- [MATERIAL TO PROCESS]
════════════════════

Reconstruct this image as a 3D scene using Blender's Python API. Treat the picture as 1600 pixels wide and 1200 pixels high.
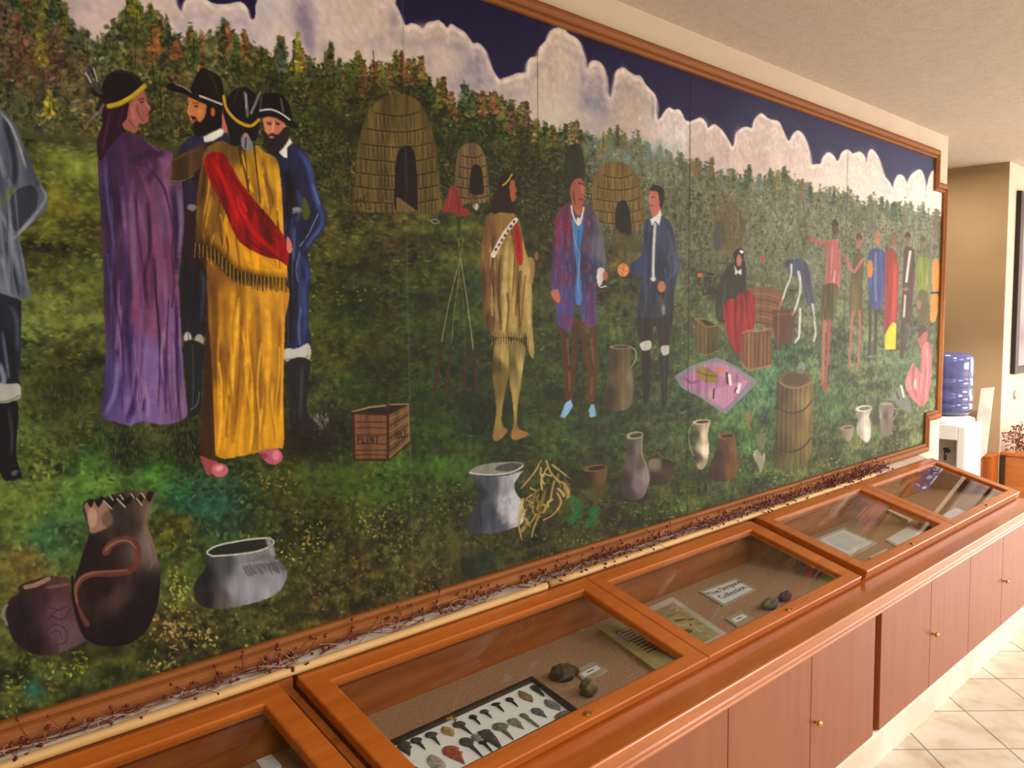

════════════════════

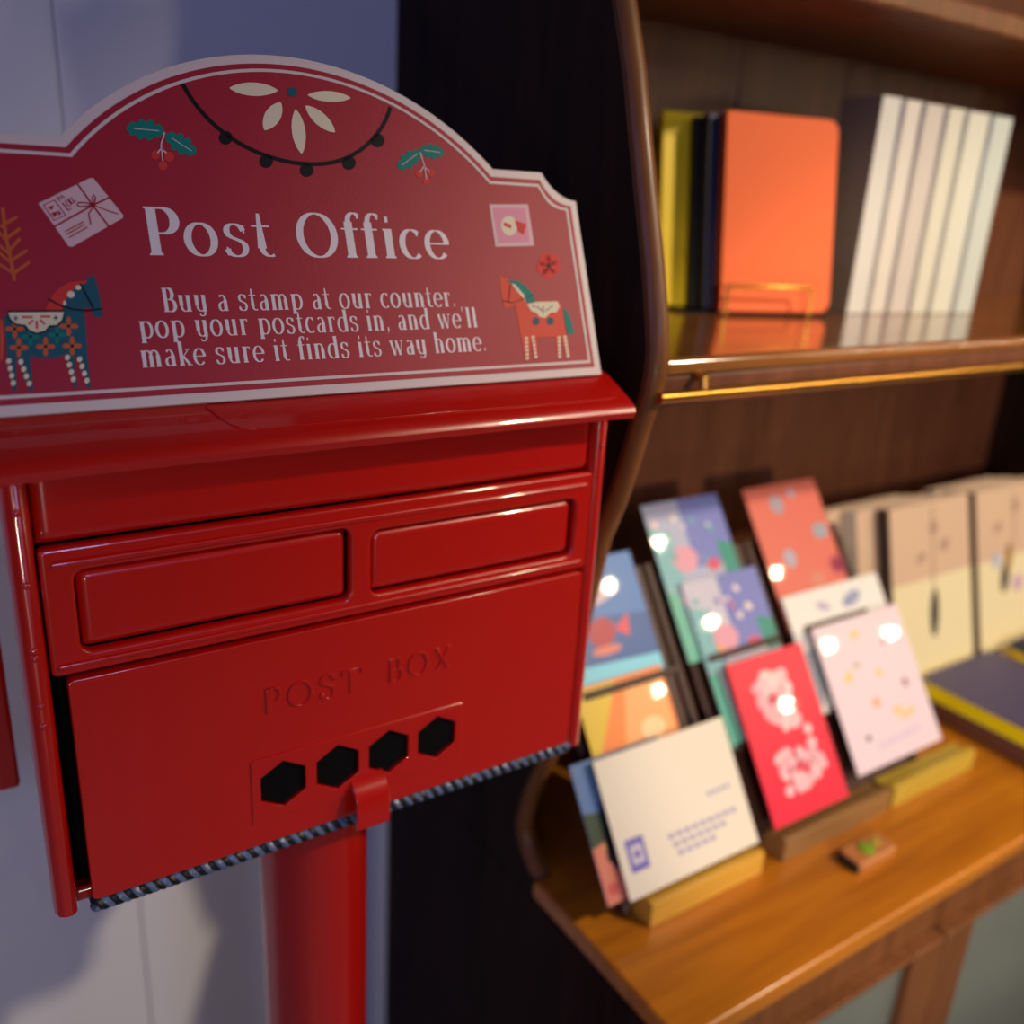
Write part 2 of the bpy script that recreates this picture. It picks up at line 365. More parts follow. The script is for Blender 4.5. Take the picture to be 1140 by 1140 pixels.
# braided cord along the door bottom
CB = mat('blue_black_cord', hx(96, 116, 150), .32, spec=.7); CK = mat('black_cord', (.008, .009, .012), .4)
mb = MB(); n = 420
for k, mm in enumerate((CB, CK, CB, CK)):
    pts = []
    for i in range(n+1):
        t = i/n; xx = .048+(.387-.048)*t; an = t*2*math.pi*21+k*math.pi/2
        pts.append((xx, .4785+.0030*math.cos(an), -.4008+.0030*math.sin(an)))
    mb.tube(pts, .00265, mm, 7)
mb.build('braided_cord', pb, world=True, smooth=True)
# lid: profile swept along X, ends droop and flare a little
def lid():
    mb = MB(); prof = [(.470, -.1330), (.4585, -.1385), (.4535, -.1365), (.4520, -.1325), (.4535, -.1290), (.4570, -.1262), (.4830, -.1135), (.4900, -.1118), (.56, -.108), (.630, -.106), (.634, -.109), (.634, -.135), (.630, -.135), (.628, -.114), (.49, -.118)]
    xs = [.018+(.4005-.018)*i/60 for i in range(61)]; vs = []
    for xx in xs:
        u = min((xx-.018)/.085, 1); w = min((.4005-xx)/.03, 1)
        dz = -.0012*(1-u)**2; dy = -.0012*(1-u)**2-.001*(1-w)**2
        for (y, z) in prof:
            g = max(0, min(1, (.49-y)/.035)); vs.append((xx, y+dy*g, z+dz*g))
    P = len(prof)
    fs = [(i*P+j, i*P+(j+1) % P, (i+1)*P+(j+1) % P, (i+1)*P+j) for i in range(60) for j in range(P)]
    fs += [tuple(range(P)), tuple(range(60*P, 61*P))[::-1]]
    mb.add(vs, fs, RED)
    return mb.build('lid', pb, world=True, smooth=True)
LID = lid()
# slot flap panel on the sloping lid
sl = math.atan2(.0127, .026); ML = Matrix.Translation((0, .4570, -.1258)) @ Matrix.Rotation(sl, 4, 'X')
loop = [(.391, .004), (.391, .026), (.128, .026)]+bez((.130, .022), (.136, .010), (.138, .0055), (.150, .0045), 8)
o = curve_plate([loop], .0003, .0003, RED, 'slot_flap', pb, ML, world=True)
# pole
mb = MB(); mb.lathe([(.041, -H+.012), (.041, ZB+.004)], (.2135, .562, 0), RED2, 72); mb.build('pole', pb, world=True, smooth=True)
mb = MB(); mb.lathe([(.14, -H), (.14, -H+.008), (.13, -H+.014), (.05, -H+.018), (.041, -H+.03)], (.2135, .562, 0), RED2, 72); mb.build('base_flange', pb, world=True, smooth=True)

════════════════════

- [PROBLEM REQUIREMENTS]
Show all lines from the records above where the word "this" occurs.

- [EXPECTED OUTPUT]
Reconstruct this image as a 3D scene using Blender's Python API. Treat the picture as 1600 pixels wide and 1200 pixels high.
Write part 2 of the bpy script that recreates this picture. It picks up at line 365. More parts follow. The script is for Blender 4.5. Take the picture to be 1140 by 1140 pixels.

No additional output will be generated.